Of course "Game" aren't alone. Others gaze Canute* like into the abyss. Dixons are another troubled retailer with an unsustainable number of identical branches. None of this is more obvious than in Northern Ireland where a population of 1.7 million have access to 15 outlets, many of whom are just across a retail park from each other. Now if you'd posted losses in the last complete financial year of £225m wouldn't you perhaps consider cutting costs? Perhaps merging one branch with another? Now obviously this isn't cost free. But the alternatives aren't sustainable. Selling the odd £15 laptop bag or a £39 HDMI cable when a punter buys a laptop or a TV isn't going to help pay the rent. No matter how many times you click your heels and wish very hard that it will. Again though, when the pain comes, you can be damn sure it won't be the culpable who suffer**. Currys are (along with HMV) the prime example of a retailer with a world view entrenched in the 1990s. Yeah they have a website you can buy things from but their entire "bricks and mortar" mortar model has been rendered irrelevant. Their approach - sell a warranty, sell an install, bung in a free bag if they take either, might have worked when (for example) a "cheap" Hotpoint washing machine was £400, but not now when the equivalent is only £220. But we'll talk more about Currys when they release their annual figures which, if I was a betting man, will be better than last years. Why do I think this? If they are much worse they will simply cease to exist in anything like their current form.
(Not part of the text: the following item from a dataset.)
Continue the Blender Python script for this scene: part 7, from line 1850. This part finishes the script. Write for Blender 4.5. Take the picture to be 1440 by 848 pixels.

*I'm using this metaphor in the popularly believed sense, rather than the more appealing (to my mind any way) truth - Canute didn't try to stop the tide, rather he did what he is famous for to prove he couldn't.
**Likely as not they'll be head hunted by some other organisation. It seems there are plenty of companies who want, in amongst their skill set, at least one executive who've led their previous employers to the brink of oblivion.